Дело в том, что Тома родился, действительно, истым немцем, и изобразителем своей родины, ее местностей и людей, а дрессировка воспитания и зловредный пример сделали его наполовину чем-то совсем другим. „Куриный двор“ (1870), „Весною“ (две девочки с венками, 1871), „Скрипач“ (молодой крестьянин играет при луне, под деревом, на скрипке), „Драка мальчишек“ (1872), „Пляска детей“ (1884), „Лоток с овощами и курами“ (1889) и некоторые другие, и вместе с этим целая масса шварцвальдских и баварских, около Мюнхена, пейзажей и деревенских видов, изб, дворов — вот что было у Тома драгоценного и в высокой степени оригинального. Он искал везде, прежде всего, правду жизни, не боялся представлять некрасивость и нищету, грубость и неэлегантность. Он никогда не доходил до красоты красок Бёклина, бывал подчас мало строг в рисунке и сер в колорите (в чем его нередко упрекали даже сами его поклонники), но предоставлял собою что-то такое особенное для всех и родное для немцев, что они по справедливости иной раз называли его „самым немецким“ из всех современных живописцев Германии. Но, начиная с 90-х годов XIX столетия, у него стало появляться из-под его кисти, пера и карандаша немало вещей вовсе не немецких специально, а столько же условных и космополитических, как у Бёклина и прочих декадентов. Он больше чем наполовину стал теперь в своих картинах и рисунках идеалистом, сторонником древней Греции, средневековых преданий и легенд, новых аллегорий и старинных символов. Тут он уже поплатился крупной долей своей прежней правды и естественности и, оста* ваясь реалистом в одних уже только подробностях, стал угощать зрителя нелепыми и ненужными выдумками, наравне с остальными своими товарищами декадентами. Таковы его: „Рай“ (1892), „Весна“ (1894), „Нимфа источника“, „Облако ангелов“ (Engelwolke), „Гарпия“, „Тритон и Тритонша“, „Кентавриха“, „Юный поэт“ (амурчик на Средневековом коне), „Вечерние мотивы“ (нагие юноши, девицы, слушающие вместе с животными, Орфея, играющего на дудочке, 1892), „Девушка, играющая на лютне, — олень ее слушает“ (1898) и многие другие декадентские безобразия.

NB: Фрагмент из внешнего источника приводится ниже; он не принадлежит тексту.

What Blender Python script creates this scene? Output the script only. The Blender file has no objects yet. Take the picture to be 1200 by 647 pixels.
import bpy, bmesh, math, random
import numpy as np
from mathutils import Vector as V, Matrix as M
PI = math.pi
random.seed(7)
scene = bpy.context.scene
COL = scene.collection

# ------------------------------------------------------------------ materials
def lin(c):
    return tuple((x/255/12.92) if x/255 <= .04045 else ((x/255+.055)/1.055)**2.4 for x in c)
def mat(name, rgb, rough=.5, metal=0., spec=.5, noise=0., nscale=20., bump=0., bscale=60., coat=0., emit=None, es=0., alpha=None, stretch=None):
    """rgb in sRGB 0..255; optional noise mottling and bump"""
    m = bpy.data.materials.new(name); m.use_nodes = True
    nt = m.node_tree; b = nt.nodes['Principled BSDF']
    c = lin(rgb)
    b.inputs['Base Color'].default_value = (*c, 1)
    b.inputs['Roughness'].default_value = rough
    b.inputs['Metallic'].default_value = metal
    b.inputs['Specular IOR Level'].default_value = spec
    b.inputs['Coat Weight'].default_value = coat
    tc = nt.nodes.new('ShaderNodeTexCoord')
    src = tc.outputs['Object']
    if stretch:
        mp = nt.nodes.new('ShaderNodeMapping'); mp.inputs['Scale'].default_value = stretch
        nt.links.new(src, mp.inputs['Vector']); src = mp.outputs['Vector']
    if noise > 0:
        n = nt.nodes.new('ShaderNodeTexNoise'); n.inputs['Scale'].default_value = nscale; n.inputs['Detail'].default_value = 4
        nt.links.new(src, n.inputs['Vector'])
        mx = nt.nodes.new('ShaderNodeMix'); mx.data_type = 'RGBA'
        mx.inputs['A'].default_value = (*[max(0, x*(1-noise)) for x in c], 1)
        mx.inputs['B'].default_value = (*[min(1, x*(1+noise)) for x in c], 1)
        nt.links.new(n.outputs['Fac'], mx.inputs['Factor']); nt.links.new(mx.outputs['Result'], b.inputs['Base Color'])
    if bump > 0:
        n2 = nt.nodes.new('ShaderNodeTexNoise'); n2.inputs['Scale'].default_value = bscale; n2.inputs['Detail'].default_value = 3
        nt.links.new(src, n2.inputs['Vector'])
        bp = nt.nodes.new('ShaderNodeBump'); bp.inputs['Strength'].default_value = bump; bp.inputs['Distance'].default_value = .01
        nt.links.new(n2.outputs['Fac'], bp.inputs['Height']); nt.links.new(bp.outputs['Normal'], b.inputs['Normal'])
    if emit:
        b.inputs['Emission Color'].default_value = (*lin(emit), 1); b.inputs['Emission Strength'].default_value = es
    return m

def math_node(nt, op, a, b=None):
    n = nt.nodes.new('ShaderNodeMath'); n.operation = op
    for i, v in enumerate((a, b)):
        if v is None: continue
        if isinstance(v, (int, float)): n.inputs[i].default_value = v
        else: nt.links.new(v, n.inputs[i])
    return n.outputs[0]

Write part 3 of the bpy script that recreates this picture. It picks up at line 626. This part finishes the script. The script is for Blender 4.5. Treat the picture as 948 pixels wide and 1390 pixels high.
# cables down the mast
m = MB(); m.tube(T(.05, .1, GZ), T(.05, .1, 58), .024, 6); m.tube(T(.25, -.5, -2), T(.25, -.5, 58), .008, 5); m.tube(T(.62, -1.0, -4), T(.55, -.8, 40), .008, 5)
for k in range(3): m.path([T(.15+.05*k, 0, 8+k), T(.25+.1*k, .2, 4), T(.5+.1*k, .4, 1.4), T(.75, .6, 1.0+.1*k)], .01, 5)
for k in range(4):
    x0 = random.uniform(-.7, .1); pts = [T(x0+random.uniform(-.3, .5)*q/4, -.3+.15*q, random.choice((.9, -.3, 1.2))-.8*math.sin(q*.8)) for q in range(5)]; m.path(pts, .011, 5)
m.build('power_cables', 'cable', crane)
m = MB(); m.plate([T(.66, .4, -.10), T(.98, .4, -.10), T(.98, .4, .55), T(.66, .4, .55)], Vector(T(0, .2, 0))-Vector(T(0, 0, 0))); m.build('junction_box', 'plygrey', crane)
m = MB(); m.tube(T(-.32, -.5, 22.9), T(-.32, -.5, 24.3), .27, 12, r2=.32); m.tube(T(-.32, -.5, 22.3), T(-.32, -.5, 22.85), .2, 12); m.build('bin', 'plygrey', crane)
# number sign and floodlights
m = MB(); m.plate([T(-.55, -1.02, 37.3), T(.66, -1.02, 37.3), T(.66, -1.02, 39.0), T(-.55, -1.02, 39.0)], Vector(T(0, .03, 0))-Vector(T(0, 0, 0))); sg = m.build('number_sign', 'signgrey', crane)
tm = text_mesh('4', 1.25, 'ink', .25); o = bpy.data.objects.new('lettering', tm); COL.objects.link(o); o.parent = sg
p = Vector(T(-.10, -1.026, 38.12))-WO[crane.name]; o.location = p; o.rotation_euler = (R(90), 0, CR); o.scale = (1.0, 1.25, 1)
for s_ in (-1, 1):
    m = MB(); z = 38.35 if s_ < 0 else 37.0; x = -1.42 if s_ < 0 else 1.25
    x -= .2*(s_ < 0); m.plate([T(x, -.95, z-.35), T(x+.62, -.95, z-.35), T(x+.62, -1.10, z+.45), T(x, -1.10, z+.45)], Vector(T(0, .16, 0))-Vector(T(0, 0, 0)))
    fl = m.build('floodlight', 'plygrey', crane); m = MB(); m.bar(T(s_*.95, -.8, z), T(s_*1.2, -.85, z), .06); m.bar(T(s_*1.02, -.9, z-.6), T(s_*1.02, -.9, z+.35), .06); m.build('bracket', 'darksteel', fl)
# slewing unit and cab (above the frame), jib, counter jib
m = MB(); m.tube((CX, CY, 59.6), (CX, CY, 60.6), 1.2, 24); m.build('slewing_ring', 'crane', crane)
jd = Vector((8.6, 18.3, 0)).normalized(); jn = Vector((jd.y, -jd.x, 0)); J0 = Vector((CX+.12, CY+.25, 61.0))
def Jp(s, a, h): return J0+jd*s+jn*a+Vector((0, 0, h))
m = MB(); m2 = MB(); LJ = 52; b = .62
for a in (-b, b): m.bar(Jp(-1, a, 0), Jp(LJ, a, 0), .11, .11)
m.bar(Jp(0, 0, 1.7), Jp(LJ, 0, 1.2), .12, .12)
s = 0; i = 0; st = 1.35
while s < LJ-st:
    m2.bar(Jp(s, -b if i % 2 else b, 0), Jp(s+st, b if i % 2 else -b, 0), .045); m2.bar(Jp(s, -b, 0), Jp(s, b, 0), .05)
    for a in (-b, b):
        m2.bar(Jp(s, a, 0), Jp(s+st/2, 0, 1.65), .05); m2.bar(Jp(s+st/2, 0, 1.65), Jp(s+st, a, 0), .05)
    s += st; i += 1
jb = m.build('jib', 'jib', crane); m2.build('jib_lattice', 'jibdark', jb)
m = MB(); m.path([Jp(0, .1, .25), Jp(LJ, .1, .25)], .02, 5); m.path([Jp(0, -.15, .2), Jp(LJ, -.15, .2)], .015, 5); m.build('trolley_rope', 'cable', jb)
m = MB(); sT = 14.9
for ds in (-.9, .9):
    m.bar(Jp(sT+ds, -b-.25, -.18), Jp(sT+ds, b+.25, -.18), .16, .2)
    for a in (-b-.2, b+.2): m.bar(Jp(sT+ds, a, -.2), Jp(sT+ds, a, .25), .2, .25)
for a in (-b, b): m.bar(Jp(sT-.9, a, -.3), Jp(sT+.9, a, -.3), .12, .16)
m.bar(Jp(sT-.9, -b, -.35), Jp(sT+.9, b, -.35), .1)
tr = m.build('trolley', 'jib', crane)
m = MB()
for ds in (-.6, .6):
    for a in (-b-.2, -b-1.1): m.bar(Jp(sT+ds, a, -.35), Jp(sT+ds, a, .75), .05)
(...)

Штук считается одним из самых замечательных германских живописцев новейшего времени. В 1889 году он вдруг выступил на мюнхенской выставке в „Glaspalast“ с тремя произведениями, которые тотчас же создали ему значительную репутацию. Все заговорили о его „совершенно современной реалистической технике, при бесконечно фантастическом содержании“. Новые три картины были созданы в трех совершенно разных родах и являлись Представителями трех категорий его созданий: „Игры сатиров“ представляли образец его композиций на сюжеты античные, „Страж рая“ — образец его композиций на сюжеты библейские, „Невинность“ — образец его композиций на сюжеты аллегорические и символические. Во всех трех Штук являлся горячим последователем Бёклина, его вкусов и настроений, а также, до известной степени, и поклонником его световых и колоритных эффектов. Но у него вовсе нет наклонности и таланта Бёклина по части ландшафта. Если у него и являются на сцене таковые, то они играют очень малую и незначительную роль; моря же у него почти вовсе нет в картинах. У Штука действие всегда происходит в лесу или в долине, и тут у него, на сто разных манеров, фавны и сатиры, мужского и женского пола, то нежно обнимаются и жарко целуются друг с другом или с настоящими людьми, преследуют друг друга, дерутся лбами промежду себя или с козлами, подкарауливают одни других, и во всем этом фантазиям Штука нет конца, как и у Бёклина, и столько же мало в них смысла и надобности, — несмотря на блестящее, превосходное письмо. Но кроме того, у Штука является еще одно особое изобретение: люди-олени в лесу: туловище и голова у него — человечьи, все остальное тело и рога на голове — оленьи. Особенно ума и прелести заметить в этом нельзя. Наконец, из классического мира есть еще у Штука: Эдипы со сфинксами (несколько раз), победители в олимпийских играх, головы Минервы в шлеме, Орфей, Овидий, но все эти личности интересовали, повидимому, Штука гораздо меньше, чем. сатиры и фавны: к этим последним звере-человекам у него просто была какая-то нежность. Почему — отгадать — мудрено.